A reflexão de Matias Aires nos convida a observar a “verdadeira face”, pois “a mesma humildade, com ser uma virtude oposta, também costuma nascer de vaidade”. Ele não generaliza, mas aponta o dedo e toca a ferida, mostrando que, por trás de uma face aparentemente humilde, pode resistir uma forte vaidade.
Essa característica é comum aos homens, independentemente de sua origem ou natureza, e, quando não pode ser camuflada, expõe quem se desnuda e se desprotege.
A fábula de “O jardim das rosas”, de Saadi, traduzida por Aurélio Buarque de Holanda Ferreira, ilustra essa situação: “Um rato faminto girava em torno de uma noz. Do interior da noz um verme lhe disse: — Não nos leves! Eu comi toda a polpa deste fruto, e tu te arrependerias de tocar nele.
O rato refletiu: — És gordo ou magro? E o verme vaidoso respondeu: — Sou gordo, e nada mais quero da vida. — Muito bem, disse o rato. Espero que a tua gordura tenha sabor de noz. Roeu a casca, tirou o verme e o comeu.”

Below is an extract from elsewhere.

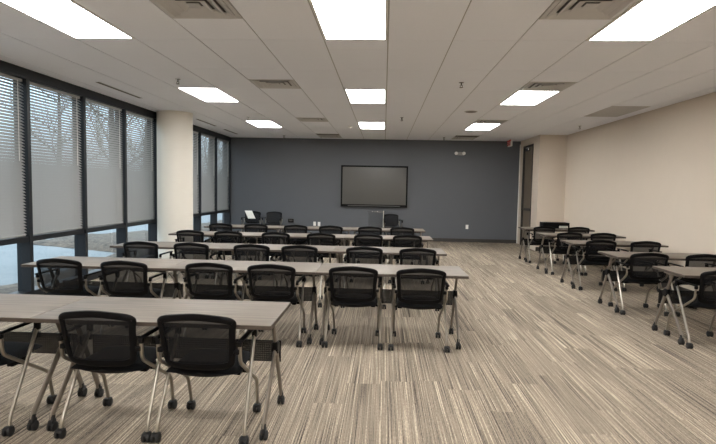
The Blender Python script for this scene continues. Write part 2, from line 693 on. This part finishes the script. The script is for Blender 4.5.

Essa reflexão nos permite entender por que homens endinheirados, dotados de muitas posses, preferem demonstrar sua vaidade com o disfarce da humildade, pois, como vimos, mesmo na opulência, é recomendável que se permaneça na modéstia. A verdadeira questão reside em discernir se, por um ou outro motivo, o que se esconde por trás da humildade não é, na verdade, apenas vaidade.